→ DATA PROVIDED:
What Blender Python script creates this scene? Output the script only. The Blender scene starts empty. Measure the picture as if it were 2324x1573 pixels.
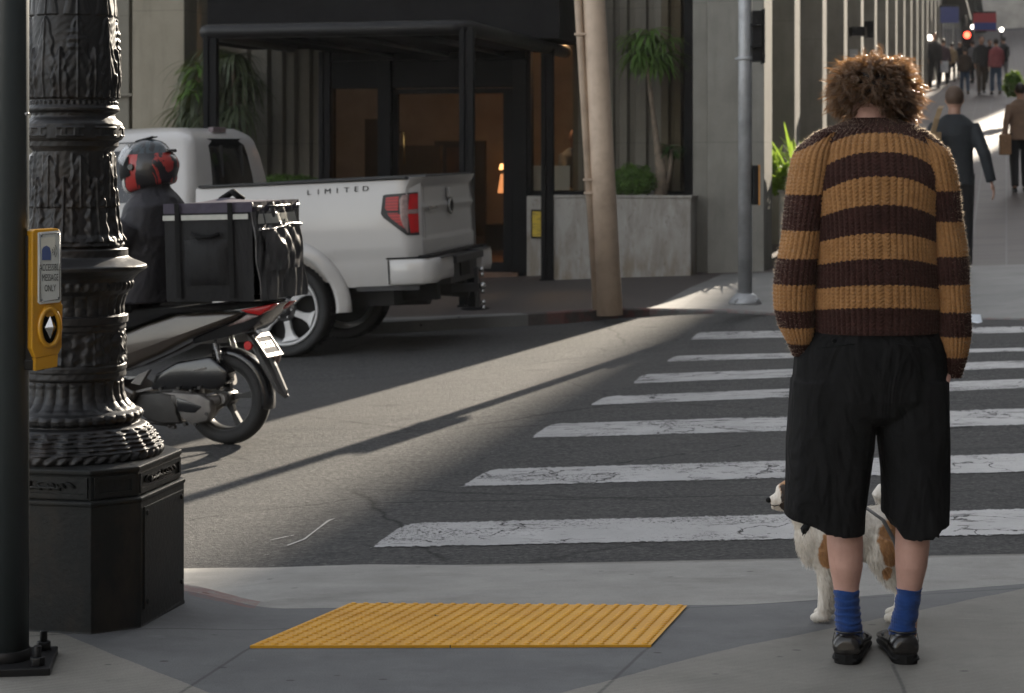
import bpy, math, random
import numpy as np
from mathutils import Vector, Matrix, noise

random.seed(7)
rng = np.random.default_rng(7)
sc = bpy.context.scene
PI = math.pi
R_ = math.radians

# ------------------------------------------------------------------ camera, sky, sun, exposure
F0, CX, HY, CH = 4500.0, 1162.0, 364.0, 1.41
cam_d = bpy.data.cameras.new('camera'); cam = bpy.data.objects.new('camera', cam_d)
sc.collection.objects.link(cam); sc.camera = cam
cam.location = (0, 0, CH); cam.rotation_euler = (PI/2, 0, 0)
cam_d.sensor_width = 36.0; cam_d.lens = F0/2324*36.0
cam_d.shift_y = (HY-786.5)/2324.0
cam_d.clip_start = 0.1; cam_d.clip_end = 2000
cam_d.dof.use_dof = True; cam_d.dof.focus_distance = 6.4; cam_d.dof.aperture_fstop = 7.0

SUN_AZ, SUN_EL = R_(22.5), R_(20.0)
w = bpy.data.worlds.new('World'); sc.world = w; w.use_nodes = True
wn, wl = w.node_tree.nodes, w.node_tree.links
bg = wn['Background']; sky = wn.new('ShaderNodeTexSky'); sky.sky_type = 'NISHITA'; sky.sun_disc = False
sky.sun_elevation = SUN_EL; sky.sun_rotation = SUN_AZ; sky.dust_density = 0.5; sky.air_density = 1.0
hs = wn.new('ShaderNodeHueSaturation'); hs.inputs['Saturation'].default_value = 0.22
wl.new(sky.outputs[0], hs.inputs['Color']); wl.new(hs.outputs[0], bg.inputs[0])
bg.inputs[1].default_value = 0.15
sun_d = bpy.data.lights.new('sun', 'SUN'); sun = bpy.data.objects.new('sun', sun_d); sc.collection.objects.link(sun)
sun_d.energy = 4.8; sun_d.angle = R_(0.4); sun_d.color = (1.0, 0.88, 0.72)
SV = Vector((math.sin(SUN_AZ)*math.cos(SUN_EL), math.cos(SUN_AZ)*math.cos(SUN_EL), math.sin(SUN_EL)))
sun.rotation_euler = SV.to_track_quat('Z', 'Y').to_euler()
sc.view_settings.view_transform = 'Standard'; sc.view_settings.look = 'None'
sc.view_settings.exposure = 1.5; sc.view_settings.gamma = 1.0
sc.cycles.max_bounces = 8; sc.cycles.transparent_max_bounces = 12
sc.cycles.caustics_reflective = False; sc.cycles.caustics_refractive = False
sc.cycles.sample_clamp_indirect = 4.0

# ------------------------------------------------------------------ helpers
MX = {}
def at(x, y, Y): return Vector(((x-CX)/F0*Y, Y, CH-(y-HY)/F0*Y))
def sstep(a, b, x):
    t = min(1.0, max(0.0, (x-a)/(b-a))); return t*t*(3-2*t)
def gp(x, y, hf, Y0=4.0, Y1=160.0):
    Y = Y0; dx = (x-CX)/F0; dz = (y-HY)/F0
    while Y < Y1:
        if CH-dz*Y <= hf(dx*Y, Y): break
        Y += 0.04
    a, b = Y-0.04, Y
    for _ in range(20):
        m = (a+b)/2
        if CH-dz*m <= hf(dx*m, m): b = m
        else: a = m
    return Vector((dx*b, b, hf(dx*b, b)))
def tag(o, label=None, cat=None, group=None, kind=None):
    if label: o['label'] = label
    if cat: o['category'] = cat
    if group: o['group'] = group
    if kind: o['kind'] = kind
    return o
def thing(name, label, cat, loc=(0, 0, 0), rot=None, group=None):
    o = bpy.data.objects.new(name, None); sc.collection.objects.link(o)
    M = Matrix.Translation(Vector(loc))
    if rot is not None: M = M @ (rot.to_4x4() if isinstance(rot, Matrix) else Matrix.Rotation(rot, 4, 'Z'))
    o.matrix_world = M; MX[o.name] = M.copy()
    o.empty_display_size = 0.2
    return tag(o, label, cat, group)

class MB:
    def __init__(s): s.v = []; s.f = []; s.sm = []; s.at = {}
    def add(s, vs, fs, smooth=False):
        b = len(s.v); s.v.extend([tuple(p) for p in vs])
        s.f.extend([tuple(i+b for i in f) for f in fs]); s.sm.extend([smooth]*len(fs)); return s
    def box(s, c, d, R=None):
        c = Vector(c); hx, hy, hz = d[0]/2, d[1]/2, d[2]/2
        vs = [Vector((x*hx, y*hy, z*hz)) for x in (-1, 1) for y in (-1, 1) for z in (-1, 1)]
        vs = [c+((R @ p) if R is not None else p) for p in vs]
        return s.add(vs, [(0, 1, 3, 2), (4, 6, 7, 5), (0, 4, 5, 1), (2, 3, 7, 6), (0, 2, 6, 4), (1, 5, 7, 3)])
    def tube(s, pts, rad, n=10, cap=True, sy=None, smooth=True):
        pts = [Vector(p) for p in pts]
        if not hasattr(rad, '__len__'): rad = [rad]*len(pts)
        rings = []; up = None
        for i, p in enumerate(pts):
            d = (pts[min(i+1, len(pts)-1)]-pts[max(i-1, 0)])
            if d.length < 1e-9: d = Vector((0, 0, 1))
            d.normalize()
            if up is None: up = Vector((0, 0, 1)) if abs(d.z) < .9 else Vector((0, 1, 0))
            a = d.cross(up).normalized(); b = d.cross(a).normalized(); up = -b if False else b.cross(d).normalized()*0+up
            k = (sy[i] if sy is not None else 1.0)
            rings.append([p+a*math.cos(t)*rad[i]+b*math.sin(t)*rad[i]*k for t in [2*PI*j/n for j in range(n)]])
        return s.rings(rings, cap, smooth)
    def rings(s, rings, cap=True, smooth=True, closed=True):
        n = len(rings[0]); vs = [p for r in rings for p in r]; fs = []
        for i in range(len(rings)-1):
            for j in range(n if closed else n-1):
                k = (j+1) % n
                fs.append((i*n+j, i*n+k, (i+1)*n+k, (i+1)*n+j))
        s.add(vs, fs, smooth)
        if cap:
            b = len(s.v)-len(vs)
            s.f.append(tuple(b+j for j in range(n))[::-1]); s.sm.append(False)
            s.f.append(tuple(b+(len(rings)-1)*n+j for j in range(n))); s.sm.append(False)
        return s
    def ball(s, c, r, n=14, m=9, R=None):
        c = Vector(c); r = Vector(r) if hasattr(r, '__len__') else Vector((r, r, r)); rings = []
        for i in range(m+1):
            ph = PI*min(max(i/m, .015), .985)
            ring = [Vector((r.x*math.sin(ph)*math.cos(2*PI*j/n), r.y*math.sin(ph)*math.sin(2*PI*j/n), -r.z*math.cos(ph))) for j in range(n)]
            rings.append([c+((R @ p) if R is not None else p) for p in ring])
        return s.rings(rings)
    def lathe(s, prof, c=(0, 0, 0), n=24, R=None, cap=True):
        c = Vector(c); rings = []
        for r, z in prof:
            ring = [Vector((r*math.cos(2*PI*j/n), r*math.sin(2*PI*j/n), z)) for j in range(n)]
            rings.append([c+((R @ p) if R is not None else p) for p in ring])
        return s.rings(rings, cap)
    def prism(s, poly, fn, a, b, smooth=False):
        n = len(poly); vs = [fn(p[0], p[1], a) for p in poly]+[fn(p[0], p[1], b) for p in poly]
        fs = [tuple(range(n))[::-1], tuple(range(n, 2*n))]+[(i, (i+1) % n, n+(i+1) % n, n+i) for i in range(n)]
        return s.add(vs, fs, smooth)
    def grid(s, fn, us, vs_, smooth=True):
        vs = [fn(u, v) for v in vs_ for u in us]; n = len(us)
        fs = [(j*n+i, j*n+i+1, (j+1)*n+i+1, (j+1)*n+i) for j in range(len(vs_)-1) for i in range(n-1)]
        return s.add(vs, fs, smooth)
    def build(s, name, m, parent=None, world=True, bevel=0, seg=2, subsurf=0, remesh=0, smoothit=0, fix=True, attrs=None, kind=None, origin=None, solid=0):
        me = bpy.data.meshes.new(name)
        V = np.array(s.v, dtype=np.float64).reshape(-1, 3)
        if parent is not None:
            M = MX[parent.name]
            if world:
                A = np.array(M.inverted()); V = V @ A[:3, :3].T+A[:3, 3]
        else:
            if origin is None: origin = ((V[:, 0].min()+V[:, 0].max())/2, (V[:, 1].min()+V[:, 1].max())/2, V[:, 2].min())
            V = V-np.array(origin)
        me.from_pydata(V.tolist(), [], s.f)
        me.polygons.foreach_set('use_smooth', s.sm)
        if attrs:
            for k, a in attrs.items():
                at_ = me.attributes.new(k, 'FLOAT', 'POINT'); at_.data.foreach_set('value', np.asarray(a, dtype=np.float32))
        me.update()
        if fix:
            import bmesh
            bm = bmesh.new(); bm.from_mesh(me); bmesh.ops.recalc_face_normals(bm, faces=bm.faces); bm.to_mesh(me); bm.free()
        o = bpy.data.objects.new(name, me); sc.collection.objects.link(o)
        if parent is not None:
            o.parent = parent; MX[o.name] = MX[parent.name]
        else:
            o.location = origin; MX[o.name] = Matrix.Translation(Vector(origin))
        me.materials.append(m)
        if kind: o['kind'] = kind
        if remesh:
            md = o.modifiers.new('r', 'REMESH'); md.mode = 'VOXEL'; md.voxel_size = remesh; md.use_smooth_shade = True
            if smoothit:
                md = o.modifiers.new('s', 'SMOOTH'); md.factor = .5; md.iterations = smoothit
        if solid:
            md = o.modifiers.new('so', 'SOLIDIFY'); md.thickness = solid
        if bevel:
            md = o.modifiers.new('b', 'BEVEL'); md.width = bevel; md.segments = seg; md.limit_method = 'ANGLE'; md.angle_limit = R_(35)
        if subsurf:
            md = o.modifiers.new('u', 'SUBSURF'); md.levels = subsurf; md.render_levels = subsurf
        return o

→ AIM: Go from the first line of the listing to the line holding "cam_d.dof.use_dof = True;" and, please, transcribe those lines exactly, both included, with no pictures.

→ TASK ANSWER:
What Blender Python script creates this scene? Output the script only. The Blender scene starts empty. Measure the picture as if it were 2324x1573 pixels.
import bpy, math, random
import numpy as np
from mathutils import Vector, Matrix, noise

random.seed(7)
rng = np.random.default_rng(7)
sc = bpy.context.scene
PI = math.pi
R_ = math.radians

# ------------------------------------------------------------------ camera, sky, sun, exposure
F0, CX, HY, CH = 4500.0, 1162.0, 364.0, 1.41
cam_d = bpy.data.cameras.new('camera'); cam = bpy.data.objects.new('camera', cam_d)
sc.collection.objects.link(cam); sc.camera = cam
cam.location = (0, 0, CH); cam.rotation_euler = (PI/2, 0, 0)
cam_d.sensor_width = 36.0; cam_d.lens = F0/2324*36.0
cam_d.shift_y = (HY-786.5)/2324.0
cam_d.clip_start = 0.1; cam_d.clip_end = 2000
cam_d.dof.use_dof = True; cam_d.dof.focus_distance = 6.4; cam_d.dof.aperture_fstop = 7.0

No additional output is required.